Pour autant, même si l’idée peut paraître séduisante, ce n’est probablement pas suffisant pour diversifier la prise en compte du devoir de mise en garde. En refusant de distinguer entre les différents types de crédits, la chambre commerciale de la Cour de cassation invite ainsi à une solution vecteur de simplicité et de sécurité juridique.

Une solution garante d’uniformité

Il faut remarquer que l’arrêt du 8 novembre 2023 invite à une certaine harmonisation entre les différents types de crédits laquelle est utile pour la pratique de la vie des affaires. Qu’ils soient in fine ou remboursables par échéances, leur devoir de mise en garde est unique. Il ne porte que sur l’adaptation de l’emprunteur non averti aux capacités financières de l’emprunteur ainsi que sur le risque d’endettement qui résulte de son octroi.
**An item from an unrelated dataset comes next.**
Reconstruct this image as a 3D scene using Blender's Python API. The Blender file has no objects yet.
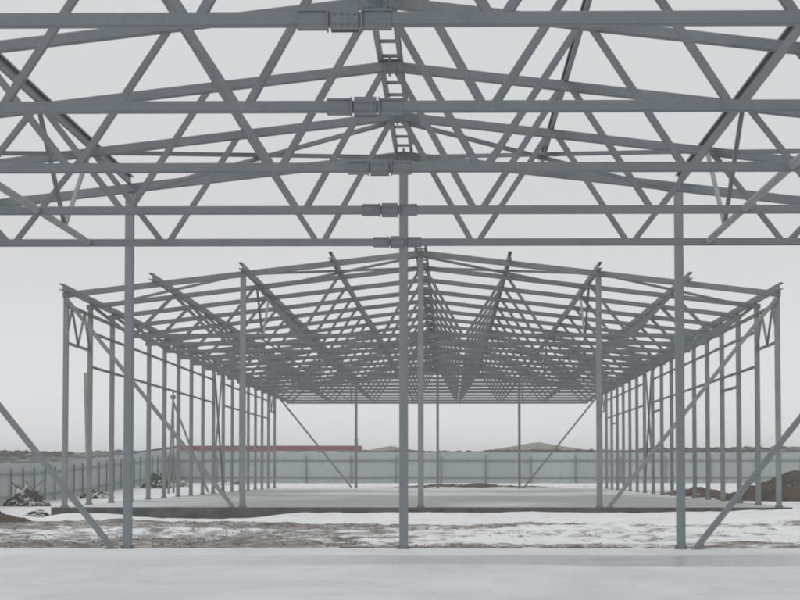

Si « le droit commun se spécialise » selon l’expression de MM. Collart-Dutilleul et Delebecque (Contrats civils et commerciaux, 11e éd., Dalloz, coll. « Précis », 2019, p. 11, n° 8), il n’en reste pas moins qu’il se complexifie également de plus en plus. La solution choisie doit donc être accueillie avec bienveillance pour éviter de sombrer dans un écueil de distinction entre crédits simples et crédits in fine rendant le droit moins lisible sur ces points.

On pourra remarquer que l’arrêt étudié ne se livre pas à une motivation extrêmement développée, arrêt de rejet pour moyen non fondé oblige. Mais le paragraphe n° 5 de son contenu reste une leçon de droit des contrats spéciaux intéressante en ce qu’elle replace le devoir de mise en garde à sa juste place de pièce maîtresse du contrat de prêt sans pour autant lui donner une envergure qu’il ne pourrait pas bien occuper. On soulignera qu’eu égard à la simplicité de la chose, l’arrêt aurait pu être un rejet non spécialement motivé. La simple présence de cette décision destinée au Bulletin doit certainement être comprise comme un rappel important autour de la construction du devoir de mise en garde.

La pratique en sera donc avertie. Le crédit dit in fine vient créer exactement la même obligation de mise en garde qu’un crédit classique remboursable par échéances. On doit probablement s’en féliciter pour la fluidité de la vie des affaires.